Bleibt noch das Ende des Werkes, die große Szene der Begegnung Brünnhildes und Siegfrieds, die gewissermaßen das Gegenstück zum Feuerzauber darstellt, mit dem die Walküre geendet hat. Wird dort Brünnhilde von ihrem Göttervater Wotan in den Schlaf versetzt, nachdem er ihr zuvor die Gottheit von der Stirn geküsst hat, wird nun Brünnhilde – nach einigem Sträuben und Geziere – von Siegfried zum Leben als Mensch wachgeküsst. Iréne Theorin ist eine starke, selbstbewusste Brünnhilde, die sich erst allmählich daran gewöhnen muss, keine Göttin mehr zu sein und von einem Mann – immerhin einem Held – „geminnt“ zu werden.  In ihrem wehmutsvollen „Ewig bin ich, ewig war ich“ kommt dieser Prozess ergreifend zum Ausdruck. Mit den tiefen Anfangstönen hat sie da freilich einige Probleme, überhaupt scheint sie an diesem Abend nicht ganz zu ihrer aus der Walküre gewohnten Form gefunden zu haben. Auch in der Höhe klingt sie manchmal etwas scharf, im Duett mit Siegfried kommt es schließlich doch noch zu innigem Zwiegesang. Für die zwei vereinsamten Buhrufe beim Schlussgesang besteht allerdings keinerlei Veranlassung.

 „Selige Öde auf wonniger Höh´.“ Mit diesen Worten beschreibt Siegfrieds seine Gefühle beim Erklimmen des Hügels, wo Brünnhilde seiner wartet. „Öde“ – das bezieht sich hier vortrefflich auf das Bühnenbild des 3. Aufzugs, das besonders karg ist und wo Brünnhilde nur mit weißen Leintüchern bedeckt ist. Was die musikalische Seite des Opernabends betrifft, sollte es wohl besser „Selige Fülle auf wonniger Höh´“ heißen. Dazu trägt auch das bei, was aus dem Orchestergraben tönt. Das Orchester agiert – von vereinzelten Einsatzproblemen abgesehen – mustergültig. Die Paarung Wiener Staatsopernorchester und Axel Kober hat sich bewährt. Es folgt noch die Götterdämmerung, und dann steht weiteren Verpflichtungen dieses Dirigenten an der Wiener Staatsoper, wie bisher nur in Hänsel und Gretel zum Einsatz gekommen war, wohl nicht mehr im Wege, wie Direktor Dominique Meyer im Abschluss an die mit viel Applaus gefeierte Aufführung bekanntgibt.

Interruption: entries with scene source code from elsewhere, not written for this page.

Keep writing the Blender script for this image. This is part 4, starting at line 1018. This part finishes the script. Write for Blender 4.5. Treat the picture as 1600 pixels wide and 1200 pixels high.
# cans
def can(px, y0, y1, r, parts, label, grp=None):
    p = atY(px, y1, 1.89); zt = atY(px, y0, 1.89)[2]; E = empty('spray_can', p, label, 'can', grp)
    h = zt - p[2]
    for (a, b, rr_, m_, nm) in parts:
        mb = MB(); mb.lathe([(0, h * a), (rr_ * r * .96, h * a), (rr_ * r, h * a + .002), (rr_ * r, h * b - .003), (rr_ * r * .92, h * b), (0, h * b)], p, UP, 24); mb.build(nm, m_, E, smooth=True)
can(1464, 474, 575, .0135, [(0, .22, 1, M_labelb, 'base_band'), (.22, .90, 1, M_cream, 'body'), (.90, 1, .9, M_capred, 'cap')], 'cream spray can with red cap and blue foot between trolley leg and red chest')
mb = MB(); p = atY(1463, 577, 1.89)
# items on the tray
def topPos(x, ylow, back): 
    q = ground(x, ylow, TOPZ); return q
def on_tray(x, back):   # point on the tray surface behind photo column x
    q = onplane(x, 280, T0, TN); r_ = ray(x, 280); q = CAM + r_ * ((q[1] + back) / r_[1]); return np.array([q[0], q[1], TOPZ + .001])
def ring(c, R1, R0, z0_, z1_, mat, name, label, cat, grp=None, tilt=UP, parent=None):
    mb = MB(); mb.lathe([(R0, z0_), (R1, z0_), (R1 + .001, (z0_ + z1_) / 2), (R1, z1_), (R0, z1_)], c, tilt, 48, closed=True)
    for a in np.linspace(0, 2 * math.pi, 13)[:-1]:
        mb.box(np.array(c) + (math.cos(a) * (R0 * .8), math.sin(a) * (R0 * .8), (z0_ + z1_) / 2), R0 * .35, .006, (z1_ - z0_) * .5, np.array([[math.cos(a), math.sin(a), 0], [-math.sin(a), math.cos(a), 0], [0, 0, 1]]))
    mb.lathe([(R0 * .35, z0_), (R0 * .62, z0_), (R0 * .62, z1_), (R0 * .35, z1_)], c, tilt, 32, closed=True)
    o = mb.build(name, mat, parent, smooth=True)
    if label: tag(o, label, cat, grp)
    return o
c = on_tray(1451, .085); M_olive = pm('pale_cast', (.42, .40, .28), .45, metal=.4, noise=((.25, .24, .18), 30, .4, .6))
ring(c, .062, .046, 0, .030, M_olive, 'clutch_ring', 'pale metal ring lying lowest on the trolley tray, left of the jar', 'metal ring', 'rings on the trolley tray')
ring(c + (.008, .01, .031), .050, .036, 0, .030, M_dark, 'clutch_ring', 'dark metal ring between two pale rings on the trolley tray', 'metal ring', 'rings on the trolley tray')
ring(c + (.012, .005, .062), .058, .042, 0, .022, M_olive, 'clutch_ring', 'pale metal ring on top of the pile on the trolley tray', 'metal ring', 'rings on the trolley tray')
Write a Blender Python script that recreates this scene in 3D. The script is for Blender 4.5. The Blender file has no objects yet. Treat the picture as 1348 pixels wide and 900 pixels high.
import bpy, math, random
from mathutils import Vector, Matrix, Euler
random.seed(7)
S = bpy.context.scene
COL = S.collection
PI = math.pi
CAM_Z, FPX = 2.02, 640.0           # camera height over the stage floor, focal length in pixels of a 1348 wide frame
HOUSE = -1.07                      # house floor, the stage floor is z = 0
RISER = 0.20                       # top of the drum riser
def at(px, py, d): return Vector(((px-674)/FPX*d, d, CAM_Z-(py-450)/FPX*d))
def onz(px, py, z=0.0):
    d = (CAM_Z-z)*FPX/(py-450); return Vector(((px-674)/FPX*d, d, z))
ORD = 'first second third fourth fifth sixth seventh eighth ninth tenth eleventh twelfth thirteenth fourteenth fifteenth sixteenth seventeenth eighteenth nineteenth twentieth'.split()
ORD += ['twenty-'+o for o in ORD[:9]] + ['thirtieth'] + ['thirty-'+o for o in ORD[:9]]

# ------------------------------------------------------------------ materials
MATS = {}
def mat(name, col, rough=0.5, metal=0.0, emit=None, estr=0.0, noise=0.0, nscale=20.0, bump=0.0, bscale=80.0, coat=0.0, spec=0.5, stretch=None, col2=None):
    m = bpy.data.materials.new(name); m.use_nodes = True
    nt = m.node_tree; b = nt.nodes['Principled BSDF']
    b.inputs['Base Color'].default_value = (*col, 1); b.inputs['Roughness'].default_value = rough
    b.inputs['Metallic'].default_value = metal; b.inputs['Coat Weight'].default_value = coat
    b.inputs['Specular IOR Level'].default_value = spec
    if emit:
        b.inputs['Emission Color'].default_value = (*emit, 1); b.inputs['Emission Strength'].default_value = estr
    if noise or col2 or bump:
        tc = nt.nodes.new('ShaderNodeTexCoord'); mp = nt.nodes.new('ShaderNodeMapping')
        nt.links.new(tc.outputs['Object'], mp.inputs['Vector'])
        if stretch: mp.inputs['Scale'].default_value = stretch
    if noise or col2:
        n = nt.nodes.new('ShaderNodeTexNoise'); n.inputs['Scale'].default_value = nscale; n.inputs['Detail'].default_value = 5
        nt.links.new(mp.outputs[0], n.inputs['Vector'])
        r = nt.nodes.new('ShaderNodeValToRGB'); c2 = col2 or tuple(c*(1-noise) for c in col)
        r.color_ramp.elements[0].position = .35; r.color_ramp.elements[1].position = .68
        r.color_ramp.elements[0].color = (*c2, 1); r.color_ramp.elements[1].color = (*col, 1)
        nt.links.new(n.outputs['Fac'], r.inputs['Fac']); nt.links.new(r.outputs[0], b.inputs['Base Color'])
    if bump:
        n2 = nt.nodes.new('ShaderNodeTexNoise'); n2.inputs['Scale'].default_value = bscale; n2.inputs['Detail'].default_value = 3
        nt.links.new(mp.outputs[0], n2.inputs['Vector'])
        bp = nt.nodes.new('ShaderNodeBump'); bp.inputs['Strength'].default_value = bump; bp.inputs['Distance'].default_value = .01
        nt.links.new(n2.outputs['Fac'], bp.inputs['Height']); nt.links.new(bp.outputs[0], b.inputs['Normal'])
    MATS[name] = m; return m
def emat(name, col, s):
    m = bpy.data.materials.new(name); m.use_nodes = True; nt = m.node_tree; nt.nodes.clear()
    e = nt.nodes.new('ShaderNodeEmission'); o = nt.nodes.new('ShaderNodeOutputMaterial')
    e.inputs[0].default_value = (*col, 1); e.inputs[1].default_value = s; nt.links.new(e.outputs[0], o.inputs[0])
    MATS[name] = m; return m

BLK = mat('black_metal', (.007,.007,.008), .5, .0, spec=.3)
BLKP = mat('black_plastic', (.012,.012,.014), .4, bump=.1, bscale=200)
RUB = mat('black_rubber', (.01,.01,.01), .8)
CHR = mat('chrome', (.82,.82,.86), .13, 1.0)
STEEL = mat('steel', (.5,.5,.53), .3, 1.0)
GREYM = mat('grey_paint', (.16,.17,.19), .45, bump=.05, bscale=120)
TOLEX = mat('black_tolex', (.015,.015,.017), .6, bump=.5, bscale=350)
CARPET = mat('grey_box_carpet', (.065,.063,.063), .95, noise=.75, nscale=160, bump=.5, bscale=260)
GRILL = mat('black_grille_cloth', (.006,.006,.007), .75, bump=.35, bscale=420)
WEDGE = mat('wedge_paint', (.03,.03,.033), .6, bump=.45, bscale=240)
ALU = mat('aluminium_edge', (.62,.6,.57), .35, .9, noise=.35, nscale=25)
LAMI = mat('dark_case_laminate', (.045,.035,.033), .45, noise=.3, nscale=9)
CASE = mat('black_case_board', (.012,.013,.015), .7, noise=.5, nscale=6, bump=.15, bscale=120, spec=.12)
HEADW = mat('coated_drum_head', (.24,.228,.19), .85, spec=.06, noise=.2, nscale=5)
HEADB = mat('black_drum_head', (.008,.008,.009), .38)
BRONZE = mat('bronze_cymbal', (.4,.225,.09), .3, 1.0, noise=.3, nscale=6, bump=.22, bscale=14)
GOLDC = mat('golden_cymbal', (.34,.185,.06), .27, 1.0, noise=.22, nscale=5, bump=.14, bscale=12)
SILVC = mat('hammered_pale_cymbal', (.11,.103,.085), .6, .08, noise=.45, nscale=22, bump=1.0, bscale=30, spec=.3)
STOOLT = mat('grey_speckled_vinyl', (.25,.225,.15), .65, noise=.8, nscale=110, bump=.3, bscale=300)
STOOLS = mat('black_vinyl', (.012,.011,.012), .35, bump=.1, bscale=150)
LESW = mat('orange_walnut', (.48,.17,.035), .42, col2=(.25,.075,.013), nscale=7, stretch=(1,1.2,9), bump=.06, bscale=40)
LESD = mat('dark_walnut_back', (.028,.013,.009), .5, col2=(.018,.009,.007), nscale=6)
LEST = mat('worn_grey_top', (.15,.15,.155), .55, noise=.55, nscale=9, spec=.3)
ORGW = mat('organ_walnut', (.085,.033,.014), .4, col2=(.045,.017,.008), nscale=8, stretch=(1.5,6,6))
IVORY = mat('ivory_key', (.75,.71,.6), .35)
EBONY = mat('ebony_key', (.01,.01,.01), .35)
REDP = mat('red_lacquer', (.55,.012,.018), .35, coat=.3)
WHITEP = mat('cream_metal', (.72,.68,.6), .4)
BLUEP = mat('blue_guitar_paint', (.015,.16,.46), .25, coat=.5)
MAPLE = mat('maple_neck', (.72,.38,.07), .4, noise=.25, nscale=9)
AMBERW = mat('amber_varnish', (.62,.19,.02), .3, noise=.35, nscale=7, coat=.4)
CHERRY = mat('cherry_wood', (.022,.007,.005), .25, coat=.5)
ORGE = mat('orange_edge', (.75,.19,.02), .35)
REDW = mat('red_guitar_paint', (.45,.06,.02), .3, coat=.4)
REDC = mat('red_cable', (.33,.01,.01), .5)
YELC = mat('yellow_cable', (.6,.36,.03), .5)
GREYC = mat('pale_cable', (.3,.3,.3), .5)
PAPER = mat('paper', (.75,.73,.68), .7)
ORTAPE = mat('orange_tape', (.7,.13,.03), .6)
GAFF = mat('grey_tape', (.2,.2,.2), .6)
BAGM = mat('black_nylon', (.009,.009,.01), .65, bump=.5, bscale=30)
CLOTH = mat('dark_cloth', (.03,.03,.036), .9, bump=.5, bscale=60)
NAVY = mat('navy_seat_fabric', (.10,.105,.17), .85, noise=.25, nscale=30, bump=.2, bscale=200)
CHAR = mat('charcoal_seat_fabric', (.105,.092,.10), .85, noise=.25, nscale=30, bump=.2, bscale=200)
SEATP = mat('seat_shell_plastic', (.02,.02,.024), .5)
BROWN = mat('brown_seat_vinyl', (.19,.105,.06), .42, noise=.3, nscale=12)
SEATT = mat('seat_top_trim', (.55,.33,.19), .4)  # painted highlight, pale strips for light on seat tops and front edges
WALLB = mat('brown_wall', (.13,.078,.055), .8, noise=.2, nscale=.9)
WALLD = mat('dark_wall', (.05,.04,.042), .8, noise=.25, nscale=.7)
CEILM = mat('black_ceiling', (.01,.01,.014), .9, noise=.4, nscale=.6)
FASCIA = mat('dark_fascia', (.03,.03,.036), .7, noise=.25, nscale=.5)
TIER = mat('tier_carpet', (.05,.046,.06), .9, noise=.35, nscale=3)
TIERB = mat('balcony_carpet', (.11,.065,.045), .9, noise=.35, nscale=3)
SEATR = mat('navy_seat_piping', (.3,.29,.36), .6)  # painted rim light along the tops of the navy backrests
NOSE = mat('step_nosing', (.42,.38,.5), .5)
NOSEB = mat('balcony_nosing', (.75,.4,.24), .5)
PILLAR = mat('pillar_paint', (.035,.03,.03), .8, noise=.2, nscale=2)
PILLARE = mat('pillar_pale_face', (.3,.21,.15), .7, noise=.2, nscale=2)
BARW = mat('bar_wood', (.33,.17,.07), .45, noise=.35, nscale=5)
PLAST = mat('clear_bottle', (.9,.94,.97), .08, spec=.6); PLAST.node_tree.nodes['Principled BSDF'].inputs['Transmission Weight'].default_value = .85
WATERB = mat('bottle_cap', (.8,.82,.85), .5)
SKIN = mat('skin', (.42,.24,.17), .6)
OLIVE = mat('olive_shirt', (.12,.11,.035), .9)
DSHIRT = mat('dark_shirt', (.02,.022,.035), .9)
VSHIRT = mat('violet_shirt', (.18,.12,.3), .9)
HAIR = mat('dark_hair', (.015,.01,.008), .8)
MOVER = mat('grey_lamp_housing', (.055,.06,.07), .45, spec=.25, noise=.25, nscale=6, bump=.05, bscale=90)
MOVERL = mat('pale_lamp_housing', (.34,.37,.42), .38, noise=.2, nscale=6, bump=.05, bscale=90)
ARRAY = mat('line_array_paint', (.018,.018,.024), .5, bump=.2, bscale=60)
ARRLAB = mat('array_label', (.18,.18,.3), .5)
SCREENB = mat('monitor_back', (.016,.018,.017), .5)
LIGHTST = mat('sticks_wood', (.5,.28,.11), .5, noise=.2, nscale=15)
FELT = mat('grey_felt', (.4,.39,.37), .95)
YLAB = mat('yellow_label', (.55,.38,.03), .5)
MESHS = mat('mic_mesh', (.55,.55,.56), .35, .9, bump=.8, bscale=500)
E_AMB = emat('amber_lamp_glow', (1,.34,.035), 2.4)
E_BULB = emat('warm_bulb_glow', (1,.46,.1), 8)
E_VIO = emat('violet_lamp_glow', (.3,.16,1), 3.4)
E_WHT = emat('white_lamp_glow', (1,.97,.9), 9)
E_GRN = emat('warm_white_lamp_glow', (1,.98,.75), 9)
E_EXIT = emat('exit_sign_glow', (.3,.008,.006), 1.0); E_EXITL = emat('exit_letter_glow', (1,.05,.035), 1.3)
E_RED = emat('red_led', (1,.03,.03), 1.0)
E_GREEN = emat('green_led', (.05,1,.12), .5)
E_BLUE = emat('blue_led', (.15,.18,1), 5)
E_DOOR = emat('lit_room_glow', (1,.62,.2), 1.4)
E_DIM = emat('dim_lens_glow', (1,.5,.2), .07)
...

„Wer den Text nicht genau gelesen und sozusagen Wort für Wort begriffen hat, der wird in den Aufführungen des RINGs das tun, was nur die Rheintöchter dürfen, er wird ‚schwimmen’,“ meinte der deutsche Kritikerpapst Joachim Kaiser. Da trifft es sich gut, dass in der Wiener Staatsoper der Text elektronisch – in sechs Sprachen – an jedem Sitz- und Stehplatz mitverfolg werden kann. Gottseidank funktioniert das System – anders als in der Walküre – diesmal von Anfang an, die einheitliche Wortdeutlichkeit der auf der Bühne Agierenden tut ihr Übriges. Auch wenn man den Ring schon oft gehört hat, man wird man beim Mitlesen immer wieder Neues entdecken und mit der Zeit auch die literarische Qualität dieser Dichtung mit Stabreim, Alliteration, archaischen Wortfindungen und kühnen Worterfindungen immer mehr zu schätzen wissen. Und natürlich entdeckt man dabei auch jede Menge Absonderlichkeiten.